— BEGIN Given material —

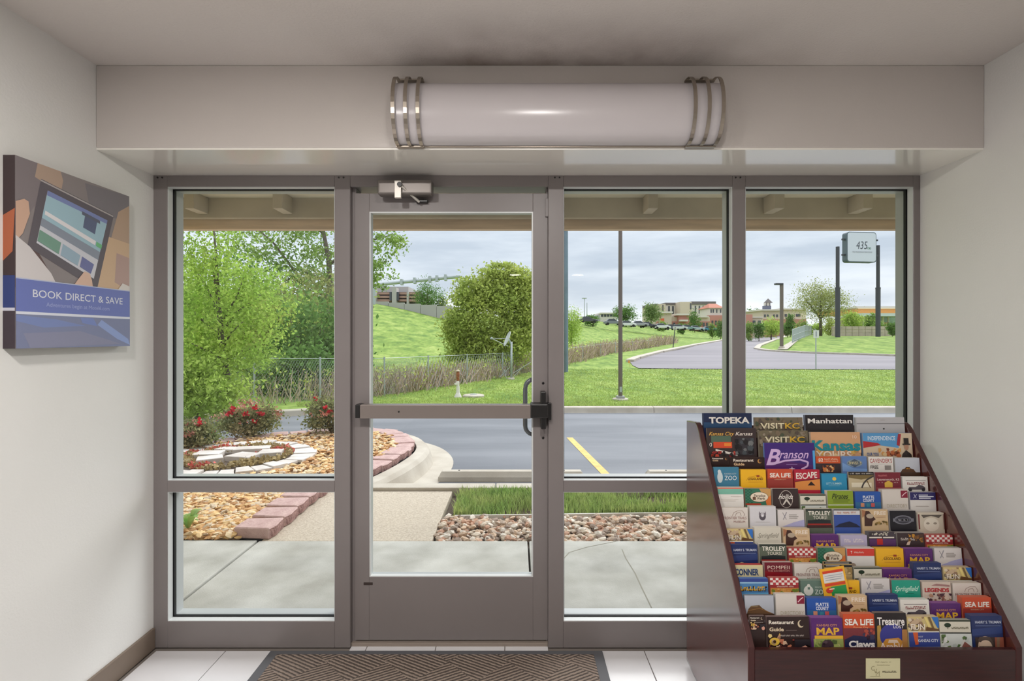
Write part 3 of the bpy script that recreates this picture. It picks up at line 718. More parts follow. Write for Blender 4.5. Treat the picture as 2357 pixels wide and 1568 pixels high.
D('car', 'white museum brochures with an antique car drawing', WH, (206, 204, 198), [('r', .12, .14, .92, .16, (120, 110, 112)), ('g', .52, .26, .12, (140, 64, 70), .70, 9), ('p', [(.18, .50), (.24, .40), (.50, .40), (.62, .32), (.78, .34), (.88, .42), (.88, .50)], (88, 80, 88)), ('e', .28, .50, .07, .07, (50, 46, 52)), ('e', .80, .50, .07, .07, (50, 46, 52))])
D('pink', 'white brochures with coral and mint bands', WH, (216, 206, 190), [('r', 0, 0, 1, .05, (214, 110, 92)), ('r', 0, .05, 1, .26, (120, 178, 158)), ('r', .5, .34, .92, .35, (190, 176, 166)), ('r', .1, .44, .8, .45, (206, 196, 186)), ('r', .1, .5, .7, .51, (206, 196, 186))])
D('para', 'green and orange park brochures with a white oval', (58, 116, 92), (170, 150, 130), [('check', 0, 0, .28, .60, 4, (40, 92, 72)), ('p', [(.55, 0), (1, 0), (1, .40), (.72, .30)], (196, 150, 90)), ('p', [(1, .25), (.78, .42), (.82, .62), (1, .64)], (214, 112, 50)), ('e', .54, .32, .36, .20, (90, 70, 50)), ('e', .54, .32, .345, .185, (226, 212, 190)), ('t', 'Paradise', .56, .26, .10, (70, 50, 42), .44, 0, .01), ('t', 'Park', .62, .37, .10, (70, 50, 42), .30, 0, .01), ('r', .28, .31, .40, .43, (110, 80, 60)), ('r', 0, .56, .6, .62, (176, 60, 40))])
D('holly', 'dark brown brochures with white script in a circle', (56, 42, 42), (200, 194, 184), [('ring', .52, .40, .26, .34, .02, (196, 186, 176)), ('t', 'Hollids', .52, .30, .18, (232, 226, 218), .54, .4, .008), ('p', [(.36, .62), (.50, .40), (.56, .40), (.70, .62)], (206, 198, 188)), ('p', [(.42, .62), (.53, .48), (.64, .62)], (56, 42, 42))])
D('olive', 'cream farm brochures with a small green tree', (212, 206, 190), (150, 150, 136), [('r', 0, 0, 1, .05, (52, 60, 48)), ('e', .26, .16, .11, .07, (34, 52, 36)), ('r', .25, .2, .27, .28, (60, 46, 34)), ('g', .64, .24, .075, (120, 114, 92), .52, 10), ('r', 0, .38, 1, .42, (40, 42, 38)), ('r', 0, .42, 1, 1.1, (206, 210, 206)),
   ('dots', .02, .44, .98, 1.05, 16, .10, [(106, 130, 74), (190, 196, 190), (84, 110, 60), (226, 226, 222)], 13), ('p', [(.42, 1.05), (.74, .64), (.98, .82), (.98, 1.05)], (136, 84, 76)), ('p', [(.48, .98), (.74, .58), (.78, .62), (.54, 1.02)], (216, 210, 204))])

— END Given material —

[What to work on] Copy all lines from the listing that contain "script".

[Expected answer]
Write part 3 of the bpy script that recreates this picture. It picks up at line 718. More parts follow. Write for Blender 4.5. Treat the picture as 2357 pixels wide and 1568 pixels high.
D('holly', 'dark brown brochures with white script in a circle', (56, 42, 42), (200, 194, 184), [('ring', .52, .40, .26, .34, .02, (196, 186, 176)), ('t', 'Hollids', .52, .30, .18, (232, 226, 218), .54, .4, .008), ('p', [(.36, .62), (.50, .40), (.56, .40), (.70, .62)], (206, 198, 188)), ('p', [(.42, .62), (.53, .48), (.64, .62)], (56, 42, 42))])